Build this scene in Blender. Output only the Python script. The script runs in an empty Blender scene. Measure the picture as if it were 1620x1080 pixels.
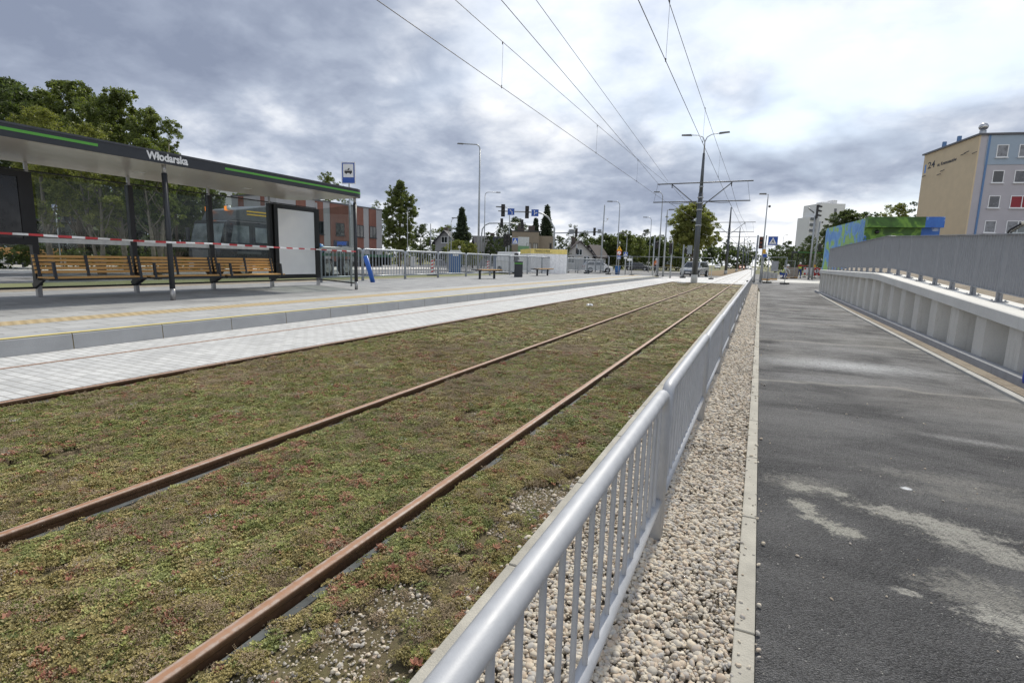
import bpy, math, random
import numpy as np
from mathutils import Vector, Matrix
R_=math.radians
sc=bpy.context.scene
C=sc.collection
# ------------------------------------------------------------------ camera
FPX=835.0; CAMH=1.35; CX,CY=810.0,540.0
_d=np.array([390.,-119.,FPX]); _d/=np.linalg.norm(_d)
_h=np.array([math.cos(R_(1.5)),math.sin(R_(1.5)),0.])
_u=np.cross(_h,_d); _u/=np.linalg.norm(_u)
if _u[1]>0: _u=-_u
_x=np.cross(_d,_u)
if _x[0]<0: _x=-_x
RW=np.array([_x,_d,_u])
cd=bpy.data.cameras.new('camera'); cam=bpy.data.objects.new('camera',cd); C.objects.link(cam)
cd.sensor_width=36; cd.lens=FPX/1620*36; cd.clip_start=0.02; cd.clip_end=5000
r,u,b=RW[:,0],-RW[:,1],-RW[:,2]
cam.matrix_world=Matrix(((r[0],u[0],b[0],0),(r[1],u[1],b[1],0),(r[2],u[2],b[2],CAMH),(0,0,0,1)))
sc.camera=cam
def ray(px,py): return RW@np.array([px-CX,py-CY,FPX])
def G(px,py,z=0.):            # point of the level z seen at a photo position
    v=ray(px,py); t=(z-CAMH)/v[2]; return Vector((v[0]*t,v[1]*t,z))
def U(px,py,f):               # point at forward distance f
    v=ray(px,py)*(f/FPX); return Vector((v[0],v[1],v[2]+CAMH))
def XP(px,X,z=0.):            # Y of the point on plane X, level z, seen at photo column px
    lo,hi=0.3,400.
    for _ in range(60):
        m=(lo+hi)/2; c=RW.T@np.array([X,m,z-CAMH])
        q=CX+FPX*c[0]/c[2] if c[2]>0.01 else -1e9
        if q<px: lo=m
        else: hi=m
    return lo
# ------------------------------------------------------------------ light
sc.view_settings.view_transform='Standard'; sc.view_settings.look='None'
sc.view_settings.gamma=1; sc.view_settings.exposure=0.42
SUN_EL,SUN_AZ=46.0,3.0        # azimuth east of +Y
sd=Vector((math.sin(R_(SUN_AZ))*math.cos(R_(SUN_EL)),math.cos(R_(SUN_AZ))*math.cos(R_(SUN_EL)),math.sin(R_(SUN_EL))))
sl=bpy.data.lights.new('sun','SUN'); sl.energy=2.7; sl.angle=R_(4.5); sl.color=(1,.94,.83)
so=bpy.data.objects.new('sun',sl); C.objects.link(so); so.rotation_euler=sd.to_track_quat('Z','Y').to_euler()
w=bpy.data.worlds.new("World"); sc.world=w; w.use_nodes=True
class NT:
    def __init__(s,t): s.t=t; s.t.nodes.clear()
    def n(s,typ,**k):
        o=s.t.nodes.new(typ)
        for a,v in k.items(): setattr(o,a,v)
        return o
    def put(s,sock,v):
        if isinstance(v,bpy.types.NodeSocket): s.t.links.new(v,sock)
        else: sock.default_value=v
    def math(s,op,a,b=0.,c=None,clamp=False):
        o=s.n('ShaderNodeMath',operation=op,use_clamp=clamp); s.put(o.inputs[0],a); s.put(o.inputs[1],b)
        if c is not None: s.put(o.inputs[2],c)
        return o.outputs[0]
    def mix(s,f,a,b,bt='MIX'):
        o=s.n('ShaderNodeMix',data_type='RGBA',blend_type=bt); s.put(o.inputs[0],f); s.put(o.inputs[6],a); s.put(o.inputs[7],b); return o.outputs[2]
    def noise(s,vec,scale,detail=4,rough=.55,dist=0.):
        o=s.n('ShaderNodeTexNoise'); s.put(o.inputs['Vector'],vec); o.inputs['Scale'].default_value=scale
        o.inputs['Detail'].default_value=detail; o.inputs['Roughness'].default_value=rough; o.inputs['Distortion'].default_value=dist; return o.outputs[0]
    def mr(s,v,a,b,c=0.,d=1.,smooth=False):
        o=s.n('ShaderNodeMapRange',interpolation_type='SMOOTHSTEP' if smooth else 'LINEAR'); s.put(o.inputs[0],v)
        for i,q in enumerate((a,b,c,d)): o.inputs[i+1].default_value=q
        return o.outputs[0]
    def ramp(s,v,stops):
        o=s.n('ShaderNodeValToRGB'); s.put(o.inputs[0],v); e=o.color_ramp.elements
        while len(e)<len(stops): e.new(.5)
        for q,(p,c) in zip(e,stops): q.position=p; q.color=(*c,1)
        return o.outputs[0]
    def vm(s,op,a,b=None):
        o=s.n('ShaderNodeVectorMath',operation=op); s.put(o.inputs[0],a)
        if b is not None: s.put(o.inputs[1],b)
        return o
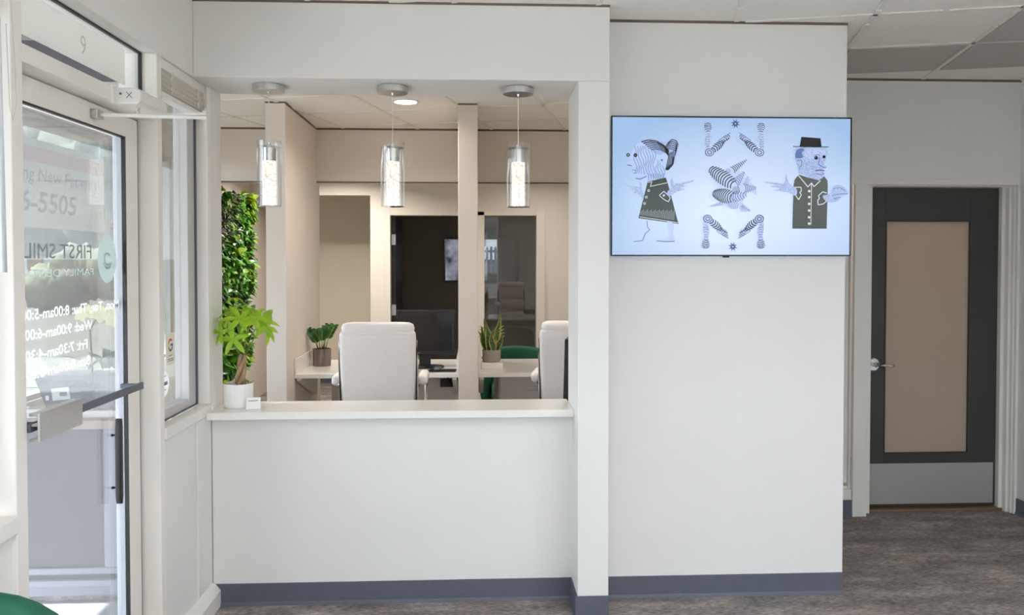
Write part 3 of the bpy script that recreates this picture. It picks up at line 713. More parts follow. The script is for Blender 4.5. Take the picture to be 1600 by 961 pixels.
def poly(mi, pts, sub=True):
    layer[0] += 1; pic.cur = mi
    if sub:   # smooth closed outline
        out = []; n = len(pts)
        for i in range(n):
            p0, p1, p2, p3 = [Vector((*pts[(i + k) % n], 0)) for k in (-1, 0, 1, 2)]
            for t in (0, 0.34, 0.67):
                out.append(0.5 * ((2 * p1) + (-p0 + p2) * t + (2 * p0 - 5 * p1 + 4 * p2 - p3) * t * t + (-p0 + 3 * p1 - 3 * p2 + p3) * t ** 3))
        pts = [(q.x, q.y) for q in out]
    from mathutils.geometry import tessellate_polygon
    v = [Vector((x, y, 0)) for x, y in pts]
    tris = tessellate_polygon([v])
    pic.add([P2(x, y, layer[0]) for x, y in pts], [tuple(t) for t in tris])
def disc(mi, x, y, r, n=14): poly(mi, [(x + r * math.cos(2 * PI * k / n), y + r * math.sin(2 * PI * k / n)) for k in range(n)], False)
def line(mi, pts, w):
    layer[0] += 1; pic.cur = mi
    for (x0, y0), (x1, y1) in zip(pts, pts[1:]):
        L = math.hypot(x1 - x0, y1 - y0) or 1; nx, ny = -(y1 - y0) / L * w / 2, (x1 - x0) / L * w / 2
        pic.add([P2(x0 + nx, y0 + ny, layer[0]), P2(x1 + nx, y1 + ny, layer[0]), P2(x1 - nx, y1 - ny, layer[0]), P2(x0 - nx, y0 - ny, layer[0])], [(0, 1, 2, 3)])
def banded(mi, A, B, w0, w1, n, bulge, th, skip=0.0):
    A, B = Vector((*A, 0)), Vector((*B, 0)); d = (B - A); L = d.length; d.normalize(); p = Vector((-d.y, d.x, 0))
    for i in range(n):
        t = (i + 0.5) / n; w = (w0 + (w1 - w0) * t) * math.sqrt(max(0.05, 1 - 0.75 * (2 * t - 1) ** 2 * (1 if min(w0, w1) > 9 else 0))); c = A + d * L * t; pts = []
        for k in range(7):
            u = -1 + 2 * k / 6; q = c + p * w * u + d * bulge * (1 - u * u) * w; pts.append((q.x, q.y))
        line(mi, pts, th)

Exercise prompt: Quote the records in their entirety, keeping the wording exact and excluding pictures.

Output of the exercise:
Build this scene in Blender. Output only the Python script. The script runs in an empty Blender scene. Measure the picture as if it were 1620x1080 pixels.
import bpy, math, random
import numpy as np
from mathutils import Vector, Matrix
R_=math.radians
sc=bpy.context.scene
C=sc.collection
# ------------------------------------------------------------------ camera
FPX=835.0; CAMH=1.35; CX,CY=810.0,540.0
_d=np.array([390.,-119.,FPX]); _d/=np.linalg.norm(_d)
_h=np.array([math.cos(R_(1.5)),math.sin(R_(1.5)),0.])
_u=np.cross(_h,_d); _u/=np.linalg.norm(_u)
if _u[1]>0: _u=-_u
_x=np.cross(_d,_u)
if _x[0]<0: _x=-_x
RW=np.array([_x,_d,_u])
cd=bpy.data.cameras.new('camera'); cam=bpy.data.objects.new('camera',cd); C.objects.link(cam)
cd.sensor_width=36; cd.lens=FPX/1620*36; cd.clip_start=0.02; cd.clip_end=5000
r,u,b=RW[:,0],-RW[:,1],-RW[:,2]
cam.matrix_world=Matrix(((r[0],u[0],b[0],0),(r[1],u[1],b[1],0),(r[2],u[2],b[2],CAMH),(0,0,0,1)))
sc.camera=cam
def ray(px,py): return RW@np.array([px-CX,py-CY,FPX])
def G(px,py,z=0.):            # point of the level z seen at a photo position
    v=ray(px,py); t=(z-CAMH)/v[2]; return Vector((v[0]*t,v[1]*t,z))
def U(px,py,f):               # point at forward distance f
    v=ray(px,py)*(f/FPX); return Vector((v[0],v[1],v[2]+CAMH))
def XP(px,X,z=0.):            # Y of the point on plane X, level z, seen at photo column px
    lo,hi=0.3,400.
    for _ in range(60):
        m=(lo+hi)/2; c=RW.T@np.array([X,m,z-CAMH])
        q=CX+FPX*c[0]/c[2] if c[2]>0.01 else -1e9
        if q<px: lo=m
        else: hi=m
    return lo
# ------------------------------------------------------------------ light
sc.view_settings.view_transform='Standard'; sc.view_settings.look='None'
sc.view_settings.gamma=1; sc.view_settings.exposure=0.42
SUN_EL,SUN_AZ=46.0,3.0        # azimuth east of +Y
sd=Vector((math.sin(R_(SUN_AZ))*math.cos(R_(SUN_EL)),math.cos(R_(SUN_AZ))*math.cos(R_(SUN_EL)),math.sin(R_(SUN_EL))))
sl=bpy.data.lights.new('sun','SUN'); sl.energy=2.7; sl.angle=R_(4.5); sl.color=(1,.94,.83)
so=bpy.data.objects.new('sun',sl); C.objects.link(so); so.rotation_euler=sd.to_track_quat('Z','Y').to_euler()
w=bpy.data.worlds.new("World"); sc.world=w; w.use_nodes=True
class NT:
    def __init__(s,t): s.t=t; s.t.nodes.clear()
    def n(s,typ,**k):
        o=s.t.nodes.new(typ)
        for a,v in k.items(): setattr(o,a,v)
        return o
    def put(s,sock,v):
        if isinstance(v,bpy.types.NodeSocket): s.t.links.new(v,sock)
        else: sock.default_value=v
    def math(s,op,a,b=0.,c=None,clamp=False):
        o=s.n('ShaderNodeMath',operation=op,use_clamp=clamp); s.put(o.inputs[0],a); s.put(o.inputs[1],b)
        if c is not None: s.put(o.inputs[2],c)
        return o.outputs[0]
    def mix(s,f,a,b,bt='MIX'):
        o=s.n('ShaderNodeMix',data_type='RGBA',blend_type=bt); s.put(o.inputs[0],f); s.put(o.inputs[6],a); s.put(o.inputs[7],b); return o.outputs[2]
    def noise(s,vec,scale,detail=4,rough=.55,dist=0.):
        o=s.n('ShaderNodeTexNoise'); s.put(o.inputs['Vector'],vec); o.inputs['Scale'].default_value=scale
        o.inputs['Detail'].default_value=detail; o.inputs['Roughness'].default_value=rough; o.inputs['Distortion'].default_value=dist; return o.outputs[0]
    def mr(s,v,a,b,c=0.,d=1.,smooth=False):
        o=s.n('ShaderNodeMapRange',interpolation_type='SMOOTHSTEP' if smooth else 'LINEAR'); s.put(o.inputs[0],v)
        for i,q in enumerate((a,b,c,d)): o.inputs[i+1].default_value=q
        return o.outputs[0]
    def ramp(s,v,stops):
        o=s.n('ShaderNodeValToRGB'); s.put(o.inputs[0],v); e=o.color_ramp.elements
        while len(e)<len(stops): e.new(.5)
        for q,(p,c) in zip(e,stops): q.position=p; q.color=(*c,1)
        return o.outputs[0]
    def vm(s,op,a,b=None):
        o=s.n('ShaderNodeVectorMath',operation=op); s.put(o.inputs[0],a)
        if b is not None: s.put(o.inputs[1],b)
        return o
Write part 3 of the bpy script that recreates this picture. It picks up at line 713. More parts follow. The script is for Blender 4.5. Take the picture to be 1600 by 961 pixels.
def poly(mi, pts, sub=True):
    layer[0] += 1; pic.cur = mi
    if sub:   # smooth closed outline
        out = []; n = len(pts)
        for i in range(n):
            p0, p1, p2, p3 = [Vector((*pts[(i + k) % n], 0)) for k in (-1, 0, 1, 2)]
            for t in (0, 0.34, 0.67):
                out.append(0.5 * ((2 * p1) + (-p0 + p2) * t + (2 * p0 - 5 * p1 + 4 * p2 - p3) * t * t + (-p0 + 3 * p1 - 3 * p2 + p3) * t ** 3))
        pts = [(q.x, q.y) for q in out]
    from mathutils.geometry import tessellate_polygon
    v = [Vector((x, y, 0)) for x, y in pts]
    tris = tessellate_polygon([v])
    pic.add([P2(x, y, layer[0]) for x, y in pts], [tuple(t) for t in tris])
def disc(mi, x, y, r, n=14): poly(mi, [(x + r * math.cos(2 * PI * k / n), y + r * math.sin(2 * PI * k / n)) for k in range(n)], False)
def line(mi, pts, w):
    layer[0] += 1; pic.cur = mi
    for (x0, y0), (x1, y1) in zip(pts, pts[1:]):
        L = math.hypot(x1 - x0, y1 - y0) or 1; nx, ny = -(y1 - y0) / L * w / 2, (x1 - x0) / L * w / 2
        pic.add([P2(x0 + nx, y0 + ny, layer[0]), P2(x1 + nx, y1 + ny, layer[0]), P2(x1 - nx, y1 - ny, layer[0]), P2(x0 - nx, y0 - ny, layer[0])], [(0, 1, 2, 3)])
def banded(mi, A, B, w0, w1, n, bulge, th, skip=0.0):
    A, B = Vector((*A, 0)), Vector((*B, 0)); d = (B - A); L = d.length; d.normalize(); p = Vector((-d.y, d.x, 0))
    for i in range(n):
        t = (i + 0.5) / n; w = (w0 + (w1 - w0) * t) * math.sqrt(max(0.05, 1 - 0.75 * (2 * t - 1) ** 2 * (1 if min(w0, w1) > 9 else 0))); c = A + d * L * t; pts = []
        for k in range(7):
            u = -1 + 2 * k / 6; q = c + p * w * u + d * bulge * (1 - u * u) * w; pts.append((q.x, q.y))
        line(mi, pts, th)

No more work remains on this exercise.